EXERCISE ▸
Extract the lines from the first one in the records below through the line containing "b, 'laid', 0)", keeping both ends and leaving out any pictures.

SOURCE MATERIAL ▸
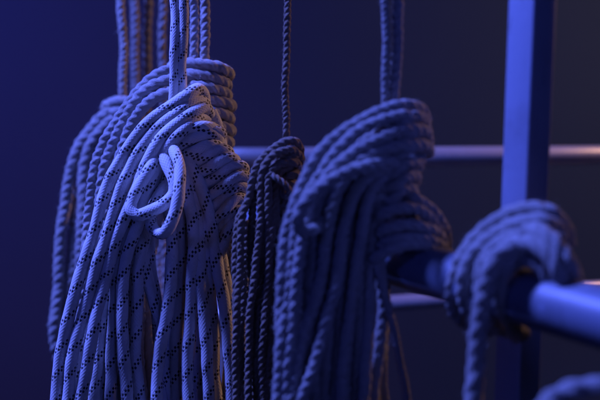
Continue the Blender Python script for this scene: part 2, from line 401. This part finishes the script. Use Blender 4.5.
Ch = Hank('rope_hank', 1.36, 9.5, 'brown', (140, 200),
          'thin brown rope hank mostly hidden between the far left hank and the pale twisted one', 'rope hank', HG, 'laid', 1.5)
Ch.piece('standing_line', [(134, -60, 2), (135, 0, 2), (134.5, 40, 2), (134, 80, 2), (136, 120, 6), (140, 160, 16)], 1.0)
for i in range(5):
    x = 106 + i * 13
    Ch.loop([(150, 150 + i * 3, 10), (140, 142 + i * 3, -4), (122 + i * 6, 160, -10), (x + 4, 200, -10), (x, 260, -9), (x - 1, 330, -9), (x, 430, -9)], x + 7, back_top=(6, 220), bz=20)
# two more lines of the same set
for x, x2, lab in ((147.5, 147, 'blue-brown slim rope with a loose fibre, third of the four background lines from the left'),
                   (162, 164, 'slim blue-brown background rope hanging closest to the left of the dotted line')):
    d = 1.38 if x < 150 else 1.33
    r_ = rope('hanging_rope', [V(x - .6, -60, d), V(x, 0, d), V(x + .3, 60, d), V(x2 + .5, 120, d), V(x2, 220, d), V(x2 + 2, 320, d), V(x2 + 4, 440, d)], 8.8 * d / F, M['brown'], None, (0, 0, 0), 'laid', 1.6)
    b = V(x, 200, d)
    r_.data.transform(__import__('mathutils').Matrix.Translation(-Vector(b))); r_.location = b
    tag(r_, lab, 'rope', 'thin ropes hanging behind the hanks')
    if x < 150:
        rope('loose_fibre', [V(138.5, 2, d), V(138.6, 14, d), V(139.6, 26, d), V(142, 33, d), V(144.6, 38, d + .001)], 1.7 * d / F, M['brown'], r_, b, 'laid', 0)

# ================================================================== D: small tan hank in the middle
Dk = Hank('rope_hank', .80, 8.4, 'tan', (275, 170),
          'small dark tan twisted rope hank in the centre, glinting orange', 'rope hank', HG, 'laid', 6.0, 2.5, .55)
Dk.piece('standing_line', [(287, -60, 4), (286.8, 0, 4), (286.5, 50, 4), (286, 100, 4), (286, 137, 6), (286, 165, 14)], .92)
for a, bx in [
    ([(299, 156, 8), (300, 148, 2), (295, 141, -4), (284, 141, -8), (270, 150, -10), (259, 163, -10), (254, 180, -9), (250, 196, -8), (243, 214, -8), (240, 245, -7), (238, 300, -6), (236, 360, -6), (234, 430, -6)], 238),
    ([(300, 164, 8), (299, 156, 0), (290, 150, -8), (276, 154, -13), (265, 166, -14), (262, 185, -13), (261.5, 210, -12), (258, 240, -11), (254, 275, -10), (251, 310, -10), (249, 360, -10), (247, 430, -10)], 252),
    ([(298, 168, 8), (294, 161, -6), (281, 163, -12), (271, 172, -15), (269, 195, -14), (269, 230, -12), (267, 280, -11), (264, 330, -11), (262, 380, -10), (262, 430, -10)], 266),
    ([(292, 172, 0), (283, 170, -8), (277, 178, -11), (277, 200, -10), (278, 240, -8), (276, 300, -7), (274, 350, -7), (274, 430, -7)], 280),
    ([(286, 170, 2), (270, 174, -4), (258, 190, -4), (252, 220, -2), (250, 260, 0), (256, 320, 0), (258, 380, 0), (258, 430, 0)], 264),
    ([(268, 172, 2), (256, 186, -2), (247, 205, -3), (238, 222, -3), (235, 250, -3), (236, 300, -3), (240, 360, -3), (241, 430, -3)], 246),
    ([(288, 176, 4), (285, 190, -4), (283, 220, -5), (283, 260, -4), (281, 310, -4), (279, 370, -4), (279, 430, -4)], 286),
    ([(270, 176, -2), (266, 192, -8), (264, 220, -8), (262, 260, -7), (259, 310, -6), (257, 370, -6), (256, 430, -6)], 262),
    ([(294, 178, 0), (291, 195, -8), (289, 225, -8), (288, 260, -7), (286, 310, -6), (284, 370, -6), (283, 430, -6)], 290),
    ([(280, 176, 0), (274, 192, -10), (272, 220, -11), (271, 260, -9), (269, 310, -8), (268, 370, -8), (268, 430, -8)], 272),
    ([(284, 172, 4), (280, 190, 0), (286, 220, 0), (290, 260, 0), (288, 310, 0), (284, 370, 0), (284, 430, 0)], 290)]:
    Dk.loop(a, bx, back_top=(8, 220), bz=17)
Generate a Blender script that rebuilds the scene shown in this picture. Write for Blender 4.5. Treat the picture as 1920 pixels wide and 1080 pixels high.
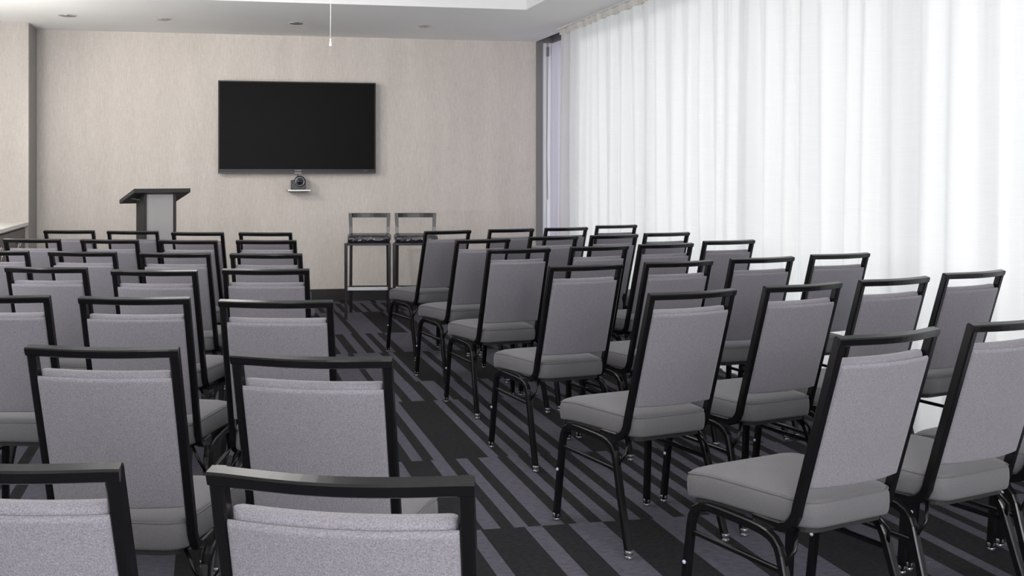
import bpy, math, random
from mathutils import Vector, Matrix

# ------------------------------------------------------------------ clearing
for o in list(bpy.data.objects):
    bpy.data.objects.remove(o)
S = bpy.context.scene
COL = S.collection
R = math.radians

# ------------------------------------------------------------------ camera
CAM_H = 1.335
YAW = -11.428
cd = bpy.data.cameras.new('camera')
cd.sensor_width = 36.0
cd.lens = 36.0 * 2053 / 1920
cd.shift_x = 150 / 1920
cd.shift_y = -215.6 / 1920
cd.clip_start = 0.05
cam = bpy.data.objects.new('camera', cd)
COL.objects.link(cam)
cam.location = (0, 0, CAM_H)
cam.rotation_euler = (R(90), 0, R(YAW))
S.camera = cam

# ------------------------------------------------------------------ view
S.view_settings.view_transform = 'Standard'
S.view_settings.look = 'None'
S.view_settings.gamma = 1
S.view_settings.use_curve_mapping = False
S.view_settings.exposure = 0.62

# ------------------------------------------------------------------ daylight: an overcast sky
W = bpy.data.worlds.new('overcast_sky')
S.world = W
W.use_nodes = True
wn = W.node_tree
wn.nodes['Background'].inputs['Color'].default_value = (0.93, 0.94, 1.0, 1)
wn.nodes['Background'].inputs['Strength'].default_value = 0.85

CEIL = 2.757
TRAY_Z = 3.05
YF = 11.407          # front wall
XC = 3.38            # curtain line


def light(name, kind, loc, rot, energy, color, **kw):
    ld = bpy.data.lights.new(name, kind)
    ld.energy = energy
    ld.color = color
    for k, v in kw.items():
        setattr(ld, k, v)
    o = bpy.data.objects.new(name, ld)
    COL.objects.link(o)
    o.location = loc
    o.rotation_euler = rot
    return o


# hazy sun from beyond the window wall, softened by the overcast
light('hazy_sun', 'SUN', (8, 6, 6), (0, 0, 0), 0.82, (1.0, 0.97, 0.93), angle=R(8))
bpy.data.objects['hazy_sun'].rotation_euler = Vector((1.0, 0.95, 0.25)).to_track_quat('Z', 'Y').to_euler()
# wall washers recessed in the left soffit, aimed along the room at the front wall
WASH = [((-1.82, 8.9), (0.9, 11.4, 1.45), 125, 92), ((-1.82, 6.4), (1.9, 11.4, 1.95), 190, 46)]
for (x, y), aim, e, cone in WASH:
    lo = light('wall_washer_lamp', 'SPOT', (x, y, CEIL - 0.012), (0, 0, 0), e, (1.0, 0.95, 0.89), spot_size=R(cone), spot_blend=0.9, shadow_soft_size=0.05)
    lo.rotation_euler = (Vector((x, y, CEIL)) - Vector(aim)).to_track_quat('Z', 'Y').to_euler()
# added point fills at the left side and the rear; no pendants hang there
for loc, e in (((-1.98, 9.5, 1.75), 15), ((-1.9, 4.2, 2.1), 16), ((0.4, -1.6, 1.9), 66), ((2.4, -1.2, 1.9), 50)):
    light('point_fill', 'POINT', loc, (0, 0, 0), e, (1.0, 0.96, 0.91), shadow_soft_size=0.16)
# added long area fill that brightens the ceiling; the left wall has no fixture
lo = light('ceiling_fill', 'AREA', (-2.28, 5.6, 1.05), (0, 0, 0), 105, (0.98, 0.98, 1.0), shape='RECTANGLE', size=0.35, size_y=5.2)
lo.rotation_euler = (0, R(180 + 32), 0)
# added area fills under the tray ceiling, without any panel fixtures
TRAY_FILLS = [(-0.2, 6.9), (-0.2, 4.0), (-0.2, 1.1), (1.5, 6.9), (1.5, 4.0), (1.5, 1.1)]
for (x, y) in TRAY_FILLS:
    light('tray_fill', 'AREA', (x, y, TRAY_Z - 0.035), (0, 0, 0), 9, (1.0, 0.97, 0.93),
          shape='RECTANGLE', size=0.55, size_y=1.15)
# added broad fill light behind the camera; the rear wall has no window
light('rear_fill', 'AREA', (0.3, -2.85, 1.75), (R(98), 0, 0), 150, (0.93, 0.95, 1.0),
      shape='RECTANGLE', size=4.2, size_y=1.7)
# downlights in the soffit by the front wall
DOWN = [(-1.265, 10.338), (-0.423, 10.42), (0.797, 10.42), (2.035, 10.404)]
for (x, y), e in zip(DOWN, (40, 34, 26, 16)):
    light('downlight_lamp', 'SPOT', (x, y, CEIL + 0.055), (0, 0, 0), e, (1.0, 0.93, 0.85),
          spot_size=R(150), spot_blend=0.8, shadow_soft_size=0.03)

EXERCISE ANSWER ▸
Continue the Blender Python script for this scene: part 2, from line 401. This part finishes the script. Use Blender 4.5.
Ch = Hank('rope_hank', 1.36, 9.5, 'brown', (140, 200),
          'thin brown rope hank mostly hidden between the far left hank and the pale twisted one', 'rope hank', HG, 'laid', 1.5)
Ch.piece('standing_line', [(134, -60, 2), (135, 0, 2), (134.5, 40, 2), (134, 80, 2), (136, 120, 6), (140, 160, 16)], 1.0)
for i in range(5):
    x = 106 + i * 13
    Ch.loop([(150, 150 + i * 3, 10), (140, 142 + i * 3, -4), (122 + i * 6, 160, -10), (x + 4, 200, -10), (x, 260, -9), (x - 1, 330, -9), (x, 430, -9)], x + 7, back_top=(6, 220), bz=20)
# two more lines of the same set
for x, x2, lab in ((147.5, 147, 'blue-brown slim rope with a loose fibre, third of the four background lines from the left'),
                   (162, 164, 'slim blue-brown background rope hanging closest to the left of the dotted line')):
    d = 1.38 if x < 150 else 1.33
    r_ = rope('hanging_rope', [V(x - .6, -60, d), V(x, 0, d), V(x + .3, 60, d), V(x2 + .5, 120, d), V(x2, 220, d), V(x2 + 2, 320, d), V(x2 + 4, 440, d)], 8.8 * d / F, M['brown'], None, (0, 0, 0), 'laid', 1.6)
    b = V(x, 200, d)
    r_.data.transform(__import__('mathutils').Matrix.Translation(-Vector(b))); r_.location = b
    tag(r_, lab, 'rope', 'thin ropes hanging behind the hanks')
    if x < 150:
        rope('loose_fibre', [V(138.5, 2, d), V(138.6, 14, d), V(139.6, 26, d), V(142, 33, d), V(144.6, 38, d + .001)], 1.7 * d / F, M['brown'], r_, b, 'laid', 0)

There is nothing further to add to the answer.